== DATA PROVIDED ==
★ ★ ★

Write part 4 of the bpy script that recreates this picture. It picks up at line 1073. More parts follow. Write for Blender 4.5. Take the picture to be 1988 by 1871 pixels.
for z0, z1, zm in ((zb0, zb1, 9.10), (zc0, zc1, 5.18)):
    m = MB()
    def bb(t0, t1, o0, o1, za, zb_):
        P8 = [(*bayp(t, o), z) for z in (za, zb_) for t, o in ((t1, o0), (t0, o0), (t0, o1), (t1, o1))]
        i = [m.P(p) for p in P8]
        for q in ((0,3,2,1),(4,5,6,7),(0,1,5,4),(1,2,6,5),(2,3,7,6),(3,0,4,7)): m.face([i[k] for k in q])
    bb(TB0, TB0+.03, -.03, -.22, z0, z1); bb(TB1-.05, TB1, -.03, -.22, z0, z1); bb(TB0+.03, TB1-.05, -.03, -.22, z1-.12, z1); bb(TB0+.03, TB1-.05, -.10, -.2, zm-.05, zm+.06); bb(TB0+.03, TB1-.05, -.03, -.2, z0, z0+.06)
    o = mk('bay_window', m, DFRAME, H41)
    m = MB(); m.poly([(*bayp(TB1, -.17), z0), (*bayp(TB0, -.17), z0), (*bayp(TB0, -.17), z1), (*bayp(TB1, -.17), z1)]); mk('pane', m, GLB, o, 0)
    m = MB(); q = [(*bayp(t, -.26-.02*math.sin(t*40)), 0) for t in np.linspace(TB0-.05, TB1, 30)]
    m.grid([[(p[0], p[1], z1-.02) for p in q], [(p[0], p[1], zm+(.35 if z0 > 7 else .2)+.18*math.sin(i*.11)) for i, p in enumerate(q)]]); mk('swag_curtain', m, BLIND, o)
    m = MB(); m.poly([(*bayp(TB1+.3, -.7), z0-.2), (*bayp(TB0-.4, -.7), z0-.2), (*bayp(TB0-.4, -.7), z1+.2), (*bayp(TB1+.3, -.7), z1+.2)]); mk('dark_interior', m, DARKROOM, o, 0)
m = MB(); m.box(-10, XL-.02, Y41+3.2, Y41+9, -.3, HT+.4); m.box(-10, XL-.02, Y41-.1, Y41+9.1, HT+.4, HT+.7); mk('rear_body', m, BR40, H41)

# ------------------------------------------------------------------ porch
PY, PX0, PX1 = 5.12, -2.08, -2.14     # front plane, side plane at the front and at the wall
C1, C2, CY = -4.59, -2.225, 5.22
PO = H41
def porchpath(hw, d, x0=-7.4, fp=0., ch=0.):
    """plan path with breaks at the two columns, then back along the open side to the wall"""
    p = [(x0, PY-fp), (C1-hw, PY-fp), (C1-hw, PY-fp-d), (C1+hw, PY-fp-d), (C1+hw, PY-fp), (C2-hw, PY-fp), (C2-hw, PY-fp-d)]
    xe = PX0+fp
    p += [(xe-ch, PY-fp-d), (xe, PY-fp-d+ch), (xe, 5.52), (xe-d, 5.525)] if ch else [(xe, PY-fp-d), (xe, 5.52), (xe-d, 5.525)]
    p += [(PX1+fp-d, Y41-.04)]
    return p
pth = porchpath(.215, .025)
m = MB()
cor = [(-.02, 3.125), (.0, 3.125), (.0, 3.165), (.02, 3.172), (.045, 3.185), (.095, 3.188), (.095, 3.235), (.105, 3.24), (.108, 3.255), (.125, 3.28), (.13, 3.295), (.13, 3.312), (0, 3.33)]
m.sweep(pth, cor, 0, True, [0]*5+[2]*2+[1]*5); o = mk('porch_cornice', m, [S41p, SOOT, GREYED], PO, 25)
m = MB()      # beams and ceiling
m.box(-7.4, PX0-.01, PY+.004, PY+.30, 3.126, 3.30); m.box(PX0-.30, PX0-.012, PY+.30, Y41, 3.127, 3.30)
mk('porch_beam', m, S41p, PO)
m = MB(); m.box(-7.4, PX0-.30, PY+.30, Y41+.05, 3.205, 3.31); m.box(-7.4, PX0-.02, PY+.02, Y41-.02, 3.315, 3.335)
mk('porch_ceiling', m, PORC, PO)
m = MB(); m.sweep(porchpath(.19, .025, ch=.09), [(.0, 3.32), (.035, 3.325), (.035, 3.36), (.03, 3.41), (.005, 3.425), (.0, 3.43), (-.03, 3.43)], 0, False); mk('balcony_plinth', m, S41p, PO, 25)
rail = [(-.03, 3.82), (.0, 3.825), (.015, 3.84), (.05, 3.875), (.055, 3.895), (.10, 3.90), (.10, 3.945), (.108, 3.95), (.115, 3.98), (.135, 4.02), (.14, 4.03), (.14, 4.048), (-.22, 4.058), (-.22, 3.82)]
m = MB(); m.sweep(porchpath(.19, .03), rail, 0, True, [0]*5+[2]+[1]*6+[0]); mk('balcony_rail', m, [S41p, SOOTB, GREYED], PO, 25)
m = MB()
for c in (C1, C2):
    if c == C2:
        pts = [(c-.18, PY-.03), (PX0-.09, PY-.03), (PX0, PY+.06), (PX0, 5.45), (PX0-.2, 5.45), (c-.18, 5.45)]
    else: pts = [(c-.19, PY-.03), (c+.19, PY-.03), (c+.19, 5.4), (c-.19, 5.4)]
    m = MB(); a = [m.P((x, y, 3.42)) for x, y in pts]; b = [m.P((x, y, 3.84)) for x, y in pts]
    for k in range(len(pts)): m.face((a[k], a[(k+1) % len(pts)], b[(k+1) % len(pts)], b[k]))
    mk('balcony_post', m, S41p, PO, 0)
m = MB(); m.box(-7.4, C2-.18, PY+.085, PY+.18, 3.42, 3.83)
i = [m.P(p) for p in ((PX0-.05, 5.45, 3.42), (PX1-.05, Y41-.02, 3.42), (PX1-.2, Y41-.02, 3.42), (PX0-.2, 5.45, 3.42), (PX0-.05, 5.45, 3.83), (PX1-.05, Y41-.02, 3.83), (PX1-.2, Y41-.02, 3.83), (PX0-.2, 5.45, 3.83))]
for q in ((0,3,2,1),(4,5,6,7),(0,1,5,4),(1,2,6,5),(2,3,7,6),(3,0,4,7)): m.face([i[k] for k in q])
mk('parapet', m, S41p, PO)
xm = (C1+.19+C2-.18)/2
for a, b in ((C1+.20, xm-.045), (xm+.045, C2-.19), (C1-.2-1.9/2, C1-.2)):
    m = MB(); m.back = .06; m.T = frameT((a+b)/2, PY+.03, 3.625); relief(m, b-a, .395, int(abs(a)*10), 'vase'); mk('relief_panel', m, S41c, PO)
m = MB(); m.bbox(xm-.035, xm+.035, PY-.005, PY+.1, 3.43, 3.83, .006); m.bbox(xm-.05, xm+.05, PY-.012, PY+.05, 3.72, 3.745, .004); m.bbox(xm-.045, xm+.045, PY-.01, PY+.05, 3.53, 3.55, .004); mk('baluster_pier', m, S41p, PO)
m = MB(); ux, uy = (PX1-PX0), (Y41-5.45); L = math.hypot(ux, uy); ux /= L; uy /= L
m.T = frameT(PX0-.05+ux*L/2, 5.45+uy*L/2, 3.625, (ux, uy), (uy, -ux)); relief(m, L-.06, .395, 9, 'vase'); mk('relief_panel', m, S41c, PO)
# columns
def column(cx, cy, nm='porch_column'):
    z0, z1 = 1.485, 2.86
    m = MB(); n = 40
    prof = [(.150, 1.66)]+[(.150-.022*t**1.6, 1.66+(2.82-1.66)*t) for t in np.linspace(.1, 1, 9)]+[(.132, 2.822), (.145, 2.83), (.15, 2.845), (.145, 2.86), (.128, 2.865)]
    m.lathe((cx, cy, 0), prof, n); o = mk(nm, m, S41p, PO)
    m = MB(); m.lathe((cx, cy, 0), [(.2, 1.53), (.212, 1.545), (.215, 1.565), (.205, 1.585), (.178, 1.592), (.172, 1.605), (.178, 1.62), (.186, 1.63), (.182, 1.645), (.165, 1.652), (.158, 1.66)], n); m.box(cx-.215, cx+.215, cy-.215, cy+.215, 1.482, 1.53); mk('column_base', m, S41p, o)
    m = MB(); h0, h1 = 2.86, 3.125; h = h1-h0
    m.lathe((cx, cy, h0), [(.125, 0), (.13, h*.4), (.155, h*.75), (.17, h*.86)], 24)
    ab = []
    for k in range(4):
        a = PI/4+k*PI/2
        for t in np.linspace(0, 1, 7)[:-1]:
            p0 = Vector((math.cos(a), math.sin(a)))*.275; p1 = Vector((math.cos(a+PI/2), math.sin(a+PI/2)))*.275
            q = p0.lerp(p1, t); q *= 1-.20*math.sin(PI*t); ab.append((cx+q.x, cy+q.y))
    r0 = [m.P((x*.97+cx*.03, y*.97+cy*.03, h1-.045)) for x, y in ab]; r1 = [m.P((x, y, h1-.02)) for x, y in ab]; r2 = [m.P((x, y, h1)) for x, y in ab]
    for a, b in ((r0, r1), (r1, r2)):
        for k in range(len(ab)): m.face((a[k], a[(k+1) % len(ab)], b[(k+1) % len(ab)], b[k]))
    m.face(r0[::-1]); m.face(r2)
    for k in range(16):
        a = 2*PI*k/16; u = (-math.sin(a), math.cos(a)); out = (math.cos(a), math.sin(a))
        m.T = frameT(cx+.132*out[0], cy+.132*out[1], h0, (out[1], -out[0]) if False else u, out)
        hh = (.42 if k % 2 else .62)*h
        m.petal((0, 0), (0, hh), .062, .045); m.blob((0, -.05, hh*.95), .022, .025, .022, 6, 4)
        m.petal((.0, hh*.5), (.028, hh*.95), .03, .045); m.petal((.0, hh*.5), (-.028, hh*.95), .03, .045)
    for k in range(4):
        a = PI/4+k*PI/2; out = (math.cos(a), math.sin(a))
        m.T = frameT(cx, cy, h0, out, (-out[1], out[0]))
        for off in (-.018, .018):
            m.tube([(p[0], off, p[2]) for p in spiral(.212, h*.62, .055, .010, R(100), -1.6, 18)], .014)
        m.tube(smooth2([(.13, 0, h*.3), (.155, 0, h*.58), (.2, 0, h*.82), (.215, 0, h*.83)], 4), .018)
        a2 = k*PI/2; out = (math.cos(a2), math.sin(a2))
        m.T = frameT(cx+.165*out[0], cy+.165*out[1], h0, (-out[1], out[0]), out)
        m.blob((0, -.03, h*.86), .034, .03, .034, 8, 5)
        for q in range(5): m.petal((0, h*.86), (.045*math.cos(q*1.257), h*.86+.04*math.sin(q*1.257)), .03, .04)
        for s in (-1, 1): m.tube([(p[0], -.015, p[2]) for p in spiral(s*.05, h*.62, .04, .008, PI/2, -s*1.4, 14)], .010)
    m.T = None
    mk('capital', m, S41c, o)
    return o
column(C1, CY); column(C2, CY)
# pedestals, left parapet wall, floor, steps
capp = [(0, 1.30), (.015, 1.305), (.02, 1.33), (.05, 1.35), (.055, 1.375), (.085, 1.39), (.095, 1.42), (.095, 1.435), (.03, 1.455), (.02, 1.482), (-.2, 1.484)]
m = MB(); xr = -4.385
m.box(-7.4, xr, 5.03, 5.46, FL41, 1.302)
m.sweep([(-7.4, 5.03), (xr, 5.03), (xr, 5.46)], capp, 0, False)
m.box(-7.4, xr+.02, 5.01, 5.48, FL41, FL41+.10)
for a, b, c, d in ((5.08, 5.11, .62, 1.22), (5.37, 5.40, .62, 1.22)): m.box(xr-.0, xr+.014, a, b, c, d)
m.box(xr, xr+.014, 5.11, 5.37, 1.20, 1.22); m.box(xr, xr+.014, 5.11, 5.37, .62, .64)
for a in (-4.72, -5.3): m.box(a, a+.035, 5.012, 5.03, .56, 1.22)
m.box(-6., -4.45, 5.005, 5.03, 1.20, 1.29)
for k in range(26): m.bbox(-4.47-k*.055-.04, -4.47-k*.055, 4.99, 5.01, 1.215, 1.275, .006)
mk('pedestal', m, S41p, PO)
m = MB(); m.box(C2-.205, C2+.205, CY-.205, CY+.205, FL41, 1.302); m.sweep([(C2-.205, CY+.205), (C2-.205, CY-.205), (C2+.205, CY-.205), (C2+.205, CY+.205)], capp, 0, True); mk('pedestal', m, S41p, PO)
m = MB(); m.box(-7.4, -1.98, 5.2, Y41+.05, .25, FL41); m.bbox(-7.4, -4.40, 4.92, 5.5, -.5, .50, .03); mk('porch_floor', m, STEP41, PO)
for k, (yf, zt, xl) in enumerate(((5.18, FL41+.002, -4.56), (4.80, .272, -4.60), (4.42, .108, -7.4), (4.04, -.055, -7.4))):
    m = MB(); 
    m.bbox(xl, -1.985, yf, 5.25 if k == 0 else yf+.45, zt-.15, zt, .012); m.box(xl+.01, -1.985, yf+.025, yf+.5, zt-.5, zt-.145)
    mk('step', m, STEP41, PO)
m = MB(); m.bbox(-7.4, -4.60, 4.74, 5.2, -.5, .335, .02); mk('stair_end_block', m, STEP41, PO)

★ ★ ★

== SHORT TASK ==
Everything from the first line of the material through the line containing "m = MB(); m.box(-10, XL-.02, Y41+3.2, Y41+9, -.3, HT+.4);" is to be printed exactly; lines after that are to be left out.

== OUTPUT FOR THIS TASK ==
Write part 4 of the bpy script that recreates this picture. It picks up at line 1073. More parts follow. Write for Blender 4.5. Take the picture to be 1988 by 1871 pixels.
for z0, z1, zm in ((zb0, zb1, 9.10), (zc0, zc1, 5.18)):
    m = MB()
    def bb(t0, t1, o0, o1, za, zb_):
        P8 = [(*bayp(t, o), z) for z in (za, zb_) for t, o in ((t1, o0), (t0, o0), (t0, o1), (t1, o1))]
        i = [m.P(p) for p in P8]
        for q in ((0,3,2,1),(4,5,6,7),(0,1,5,4),(1,2,6,5),(2,3,7,6),(3,0,4,7)): m.face([i[k] for k in q])
    bb(TB0, TB0+.03, -.03, -.22, z0, z1); bb(TB1-.05, TB1, -.03, -.22, z0, z1); bb(TB0+.03, TB1-.05, -.03, -.22, z1-.12, z1); bb(TB0+.03, TB1-.05, -.10, -.2, zm-.05, zm+.06); bb(TB0+.03, TB1-.05, -.03, -.2, z0, z0+.06)
    o = mk('bay_window', m, DFRAME, H41)
    m = MB(); m.poly([(*bayp(TB1, -.17), z0), (*bayp(TB0, -.17), z0), (*bayp(TB0, -.17), z1), (*bayp(TB1, -.17), z1)]); mk('pane', m, GLB, o, 0)
    m = MB(); q = [(*bayp(t, -.26-.02*math.sin(t*40)), 0) for t in np.linspace(TB0-.05, TB1, 30)]
    m.grid([[(p[0], p[1], z1-.02) for p in q], [(p[0], p[1], zm+(.35 if z0 > 7 else .2)+.18*math.sin(i*.11)) for i, p in enumerate(q)]]); mk('swag_curtain', m, BLIND, o)
    m = MB(); m.poly([(*bayp(TB1+.3, -.7), z0-.2), (*bayp(TB0-.4, -.7), z0-.2), (*bayp(TB0-.4, -.7), z1+.2), (*bayp(TB1+.3, -.7), z1+.2)]); mk('dark_interior', m, DARKROOM, o, 0)
m = MB(); m.box(-10, XL-.02, Y41+3.2, Y41+9, -.3, HT+.4); m.box(-10, XL-.02, Y41-.1, Y41+9.1, HT+.4, HT+.7); mk('rear_body', m, BR40, H41)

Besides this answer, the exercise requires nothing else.